Asiatic Immigration.—Utterly distinct from all other immigrants in the nineteenth century are the Chinese. Coming from a civilization already ancient when Europe was barbarian, the Chinaman complacently refuses to assimilate with Americans, and the latter reciprocate by denying him the right of citizenship. His residence is temporary, he comes without his family, and he accumulates what to him is a fortune for his declining years in China. The gold discoveries of California first attracted him, and the largest migration was 40,000 in 1882, the year when Congress prohibited further incoming. In 1906, 3015 Chinamen tried to get in, and 2732 were admitted, mainly as United States citizens, returning merchants and returning laborers. One-half of the 1448 admitted as “exempt” were believed by the immigration officials to have been coolies in disguise.[55] Within the past ten years the Japanese have taken his place, and 14,000 of his Mongolian cousins arrived in 1906.

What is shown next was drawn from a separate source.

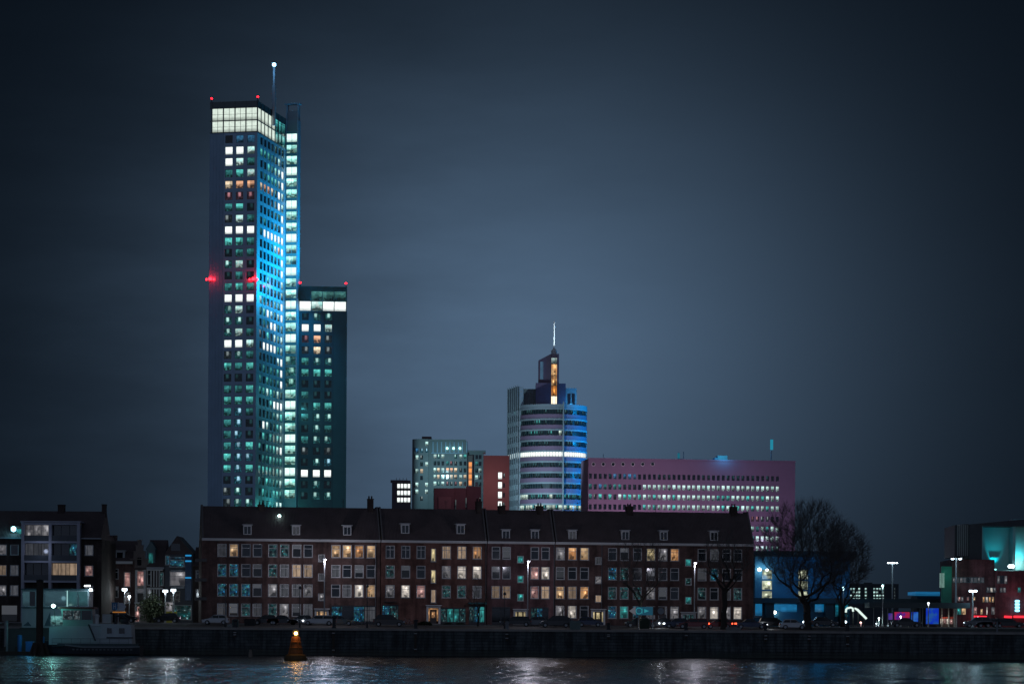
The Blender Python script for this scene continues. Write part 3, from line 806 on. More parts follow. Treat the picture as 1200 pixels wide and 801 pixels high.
    mb = MB(); mb.box(.002, bw, .35, 2.4, 0, FB.z(338, 141)); zz = FB.z(338, 141)
    for x in (.15, bw - .35): mb.box(x - .15, x + .2, .36, .7, zz, bz); mb.box(x - .15, x + .2, 2.0, 2.3, zz, bz)
    mb.box(-.6, bw + .3, .3, 2.4, bz, bz + .35); mb.box(.3, bw - .4, .9, 2.2, zz, bz - 2.0)
    a, b = FB.s(332.8), FB.s(344.6)
    mb.box(.0, a - .02, .0, .35, 0, zz - .1); mb.box(b + .02, bw, .0, .35, 0, zz - .1)
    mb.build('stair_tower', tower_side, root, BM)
    bs = 'WTWWwWWWWWWWWWWWWWWWgptWWWWWWWWwT'
    bay = lit('bay_lit', (.60, 1, .86), 1.5, 'office', (.14, .75, .68)); bayW = lit('bay_bright', (.70, 1, .90), 1.4, 'full')
    bayd = lit('bay_half', (.45, .95, .80), .9, 'part', (.06, .34, .33))
    for r in range(33):
        z = FB.z(338, 161.6 + 13.03 * r)
        k = bs[r]; m = bayd if k in 'gpt' else bay if (r * 7) % 3 else bayW
        o = link('bay_window', pane_mesh(b - a, 2.55, m, .12), root, BM @ T(((a + b) / 2, 0, z - 1.28)))
        e = MB(); e.box(a, b, .0, .3, z + 1.30, z + 2.20); e.box((a + b) / 2 - .05, (a + b) / 2 + .05, .04, .11, z - 1.28, z + 1.3)
        e.build('spandrel', surface('teal_spandrel', (.12, .30, .30), .4, .2, .3), o, T((-(a + b) / 2, 0, -(z - 1.28))))
    # mast
    m = P(321, 118, 822); mt = P(321, 78, 822)
    loc = FF.M.inverted() @ Vector((m.x, m.y, GZ + zt - 1))
    mb = MB(); h = mt.z - (GZ + zt - 1)
    mb.tube([(0, 0, -4), (0, 0, h * .58)], .62, 8); mb.tube([(0, 0, h * .58), (0, 0, h)], .36, 8)
    for q in range(5): mb.box(-.9, .9, -.06, .06, h * (.1 + .1 * q), h * (.1 + .1 * q) + .1)
    mo = mb.build('mast', surface('mast_paint', (.32, .36, .40), .5), root, T(loc))
    mb = MB(); mb.lathe([(.1, h), (.55, h + .2), (.55, h + .9), (.1, h + 1.1)], 10); mb.build('mast_light', glow('mast_glow', (.25, .65, 1), 14), mo)
    lamp('POINT', (mt.x - .8, mt.y - 3.5, mt.z - 2), 500, (.2, .55, 1), root, radius=.4)
    # blue floodlights standing on the lower tower's roof
    Fz = lambda py: P(338, py, 830).z
    for (px, py, Y, pw, aim, cone) in ((390, 325, 828, 90000, (316, 255, 818), 165), (372, 343, 831, 30000, (314, 425, 818), 165)):
        lamp('SPOT', P(px, py, Y), pw, (.0, .47, .95), root, radius=.8, aim=P(*aim), cone=R(cone), blend=1)
    return root, FF, FS, W, D, GZ + zt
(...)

The immigration of the Japanese has taken a peculiar turn owing to the annexation of Hawaii. While these islands were yet a kingdom in 1868 this immigration began, and in 1886 a treaty was concluded with Japan for the immigration of Japanese contract laborers for the benefit of the sugar planters. Many thousand were imported under this arrangement, and “the fear that the islands would be annexed to Japan was one of the prime factors in the demand for annexation to the United States.”[56] With annexation in 1900 contract labor was abolished, and the Japanese, freed from servitude, indulged in “an epidemic of strikes.” The Japanese government retained paternal oversight of its laborers migrating to foreign lands, which is done through some thirty-four emigrant companies chartered by the government. Since opening up Korea for settlement Japan has granted but a limited number of passports to its citizens destined for the mainland of America, so that almost the entire immigration comes first to Honolulu through arrangements made between the emigrant companies and the planters. But the planters are not able to keep them on the island on account of the higher wages on the Pacific coast. Since the alien contract-labor law does not apply to immigrants from Hawaii, a padroni system has sprung up for importing Japanese from that island. As a result, the arrivals at Honolulu are equalled by the departures to the mainland, and Hawaii becomes the American side entrance for the Japanese.[57] This evasion has been stopped by the law of February 20, 1906.

Hawaii also is showing another Asiatic race the opening to America. The growing independence of the Japanese led the planters to seek Koreans, since the Chinese exclusion law came into force with annexation. In this effort to break down Japanese solidarity some eight thousand Koreans have been mixed with them during the past five years, and these also have begun the transit to California.